[CentOS] Dag's comment at linuxtag

Bogdan Nicolescu bo2k2 at yahoo.com
Fri Jul 3 23:43:28 UTC 2009






----- Original Message ----
> From: R P Herrold <herrold at centos.org>
> To: CentOS mailing list <centos at centos.org>
> Sent: Friday, July 3, 2009 6:18:15 PM
> Subject: [CentOS] Dag's comment at linuxtag
> 
> On Fri, 3 Jul 2009, Bogdan Nicolescu wrote:
> 
> > In all fairness to all the rebels, if somebody from the 
> > Cento's team would have responded in a timely matter to the 
> > original yes/no question of this thread,
> 
> ... and an allegedly 'yes or no' question can take three and a 
> half 24 line screens to set forth?  The world is not so 
> simple
> 

No Russ, not in this case.  The official answer, a few days ago, took exactly one word line, and one more line (2 answers).

> 
> The CentOS project team strives to issue a product and update 
> stream that replicates, substantially exactly, warts and all, 
> its upstream from freely available sources, to yield binaries 
> which are ABI indistinguishable, with a couple of exceptions. 
> These relate to eliding trademarked matter and replacing it 
> with CentOS trademarked and copyrighted art; and providing a 
> suitable updater mechanism (as the sources for the server side 
> of 'up2date' are not FOSS and have not been released -- at all 
> when the project started, and still not in full even to the 
> present day)
> 

I agree with you 100%, I understand the goal of Centos, and I use Centos because of exactly that goal of trying to be 100% RH compatible.  And to take it a step further, I do relate (RH and 100% RH compatibility) with stability, stability which I rather have even at the expense of having to put up with 3 year old versions of applications such as php and others.

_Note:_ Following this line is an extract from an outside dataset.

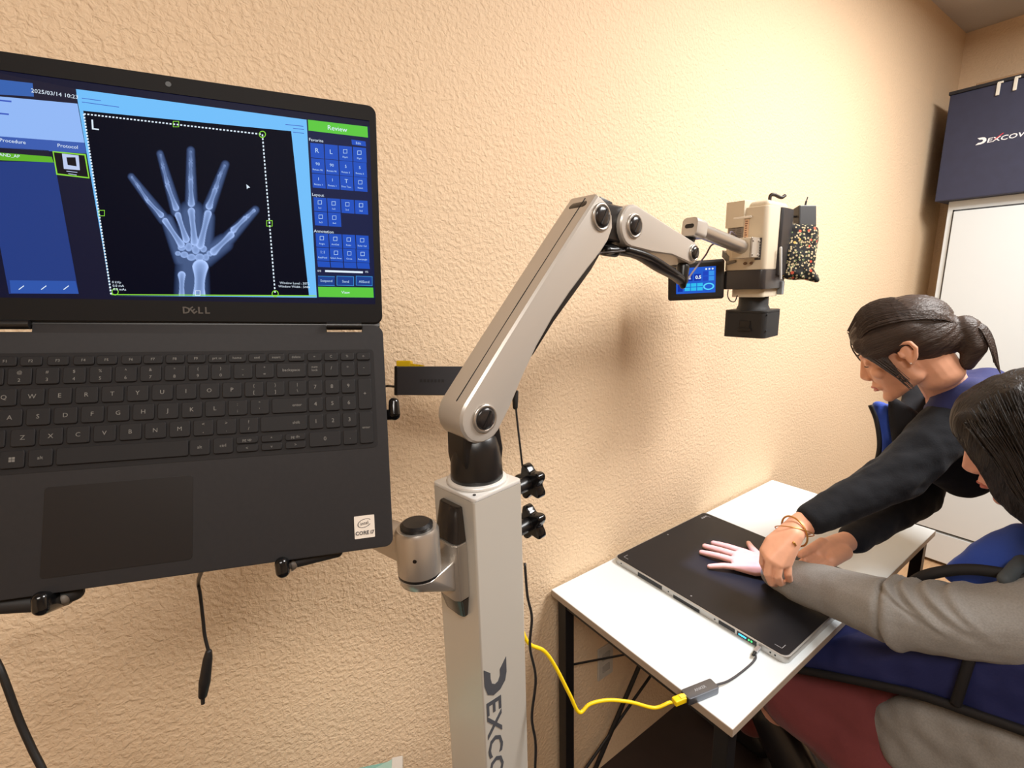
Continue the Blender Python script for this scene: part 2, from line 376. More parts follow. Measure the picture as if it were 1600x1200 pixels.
# ================================================================== x-ray stand: pole and folding arm
PU = Vector((math.cos(.168), math.sin(.168), 0)); PW = Vector((-PU.y, PU.x, 0))
PN = Vector((.29, .509, 0)); PC = PN+PU*.045+PW*.045
PZ = 1.263
PF = Matrix((PU, PW, Vector((0, 0, 1)))).transposed().to_4x4(); PF.translation = PC
stand = root('xray_stand', (PC.x, PC.y, 0), 'silver mobile stand with square column and folding arm beside the laptop', 'stand')
M_pole = mat('satin_silver_column', (205, 200, 190), .36, .25, bump=.00002, scale=700)
obj('column', prism(rrect(-.045, .045, -.045, .045, .003), .11, PZ-.006, PF), M_pole, stand)
obj('column_cap', prism(rrect(-.0455, .0455, -.0455, .0455, .006), PZ-.006, PZ, PF, bev=.002), mat('light_cap', (226, 224, 220), .3, .2), stand)
obj('cap_screw', cyl(PF @ Vector((-.036, -.036, PZ-.0005)), PF @ Vector((-.036, -.036, PZ+.001)), .0022, seg=10), M_black, stand)
obj('collar', lathe([(.042, PZ), (.044, PZ+.003), (.041, PZ+.006), (0, PZ+.006)], 40, Matrix.Translation((PC.x, PC.y, 0))), mat('light_cap', (226, 224, 220)), stand, True)
# base with castors
b = NB()
for k in range(4):
    a = math.pi/4+k*math.pi/2
    box(-.02, .27, -.025, .025, .055, .09, .006, 2, PF @ Matrix.Rotation(a, 4, 'Z'), b)
obj('base', b, M_matte, stand)
obj('base_hub', prism(rrect(-.07, .07, -.07, .07, .01), .05, .115, PF, bev=.004), M_matte, stand)
for k in range(4):
    a = math.pi/4+k*math.pi/2; c = PF @ (Matrix.Rotation(a, 4, 'Z') @ Vector((.25, 0, .03)))
    ax = Vector((-math.sin(a), math.cos(a), 0)); obj('castor', cyl(c-ax*.012, c+ax*.012, .03, bev=.003), M_rubber, stand, 'auto')
# lettering running down the front of the column
fz = at(770, 1037, y=.512).z
LMp = Matrix((Vector((0, 0, -1)), PU, -PW)).transposed().to_4x4(); LMp.translation = PN+PU*.0035+Vector((0, 0, fz))-PW*.0001
obj('lettering', wordmark(NB(), LMp, .044), mat('dark_grey_print', (74, 76, 82), .5), stand)
# neck and arm
M_slot0 = M_slot
M_capb = mat('pivot_cap_black', (40, 37, 37), .22)
AE = Vector((math.cos(R(4)), math.sin(R(4)), 0)); AN = Vector((AE.y, -AE.x, 0))
AM = Matrix((AE, Vector((0, 0, 1)), AN)).transposed().to_4x4(); AM.translation = Vector((PC.x, PC.y, 0))
P1 = (-.004, 1.362); P2 = (.229, 1.633); P3 = (.311, 1.624); P4 = (.494, 1.584)
obj('neck', lathe([(0, PZ+.004), (.0375, PZ+.005), (.0375, PZ+.012), (.0365, PZ+.03), (.034, PZ+.05), (.030, PZ+.066), (.02, PZ+.075), (0, PZ+.076)], 40, Matrix.Translation((PC.x, PC.y, 0))), M_black, stand, True)
b = prism(arc(P1[0], P1[1], .030, 20, 160, 10)+[(-.034, PZ+.045), (-.030, PZ+.02), (.030, PZ+.02), (.034, PZ+.045)], -.022, .022, AM, bev=.006, seg=3)
obj('clevis', b, M_black, stand, 'auto')
dx, dz = .653, .757
def tp(l): return [(P1[0]+t*dx-p*dz, P1[1]+t*dz+p*dx) for t, p in l]
low = [(0.0, .038)]+[(-.001+.036*math.cos(R(a)), .002+.036*math.sin(R(a))) for a in range(100, 271, 17)]+[(.035, -.0315), (.08, -.024), (.13, -.0185), (.18, -.018), (.23, -.022), (.28, -.029), (.32, -.0355), (.345, -.037), (.366, -.032), (.380, -.018), (.384, .004), (.378, .028), (.30, .031), (.2, .034), (.1, .0365)]
obj('lower_arm', prism(tp(low), -.03, .03, AM, bev=.008, seg=3), M_silver, stand, 'auto')
sa, sb = tp([(.0, .0383), (.18, .0347)]); sc, sd = tp([(.18, .0347), (.372, .0286)])
obj('arm_seam', cyl(AM @ Vector((*sa, .008)), AM @ Vector((*sb, .008)), .0008, seg=6, bm=cyl(AM @ Vector((*sc, .008)), AM @ Vector((*sd, .008)), .0008, seg=6)), M_slot0, stand)
und = [(.10, -.020), (.15, -.0165), (.2, -.018), (.26, -.024), (.31, -.032), (.33, -.040), (.29, -.040), (.24, -.034), (.18, -.0265), (.12, -.024)]
obj('under_cover', prism(tp(und), -.022, .024, AM, bev=.003), M_black, stand, 'auto')
# elbow between the two links
b = prism(arc(*P2, .029, 60, 250, 12)+arc(*P3, .030, -110, 80, 12), -.019, .021, AM, bev=.006, seg=3); obj('elbow', b, M_black, stand, 'auto')
hub2 = [(P2[0]-.004, P2[1]+.012), (P2[0]+.014, P2[1]+.033), (P3[0]-.04, P3[1]+.036), (P3[0]-.02, P3[1]-.02), (P2[0]+.02, P2[1]-.035)]
obj('elbow_cover', prism(hub2, -.02, .018, AM, bev=.004), M_black, stand, 'auto')
# upper arm
def link(pa, ra, pb, rb, n=12):
    ang = math.atan2(pb[1]-pa[1], pb[0]-pa[0]); o = math.degrees(ang)
    return arc(*pa, ra, o+88, o+272, n)+[(pa[0]+.3*(pb[0]-pa[0])+.0, pa[1]+.3*(pb[1]-pa[1])-ra*.86), (pa[0]+.62*(pb[0]-pa[0]), pa[1]+.62*(pb[1]-pa[1])-rb*.98)]+arc(*pb, rb, o-92, o+88, n)
obj('upper_arm', prism(link(P3, .034, P4, .0205), -.024, .03, AM, bev=.006, seg=3), M_silver, stand, 'auto')
def pivot(p, r, off=.03):
    c = AM @ Vector((*p, off)); n = AN
    o = obj('pivot_ring', lathe([(r*1.0, -.002), (r*1.28, -.002), (r*1.28, .002), (r*1.18, .0035), (r*1.02, .0035), (r, .002)], 32, frame_z(c, n)), M_silver2, stand, True)
    k = obj('pivot_cap', lathe([(0, 0), (r, 0), (r, .003), (r*.88, .0055), (r*.5, .0066), (0, .0068)], 32, frame_z(c, n)), M_capb, stand, True)
    obj('slot', box(-r*.78, r*.78, -.0014, .0014, .006, .0074, 0, 1, frame_z(c, n, AE+Vector((0, 0, 1.6)))), M_slot, k)
pivot(P1, .0155); pivot(P2, .0165); pivot(P3, .0155); pivot(P4, .012)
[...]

BUT... when someone from the Centos team makes a statement like "...latest release has many up-to-date desktop packages..."  or any other statement that might imply, suggest, hint, or even smell of breaking compatibility with RH, for whatever reason, I think a lot of users will start looking for alternatives.

Again, if your goal is to be 100% compatible with RH, then RH dictates the package version.  And just in case some people are not very clear on RH's goals for the foreseeable future:

"It’s worth pointing out what’s missing in the list above: we have no
plans to create a traditional desktop product for the consumer market
in the foreseeable future."

http://press.redhat.com/2008/04/16/whats-going-on-with-red-hat-desktop-systems-an-update/

This does not mean that other/extra repositories can't and don't exist, but it should always be made crystal clear (and it has been a few days ago), that the base is never compromised.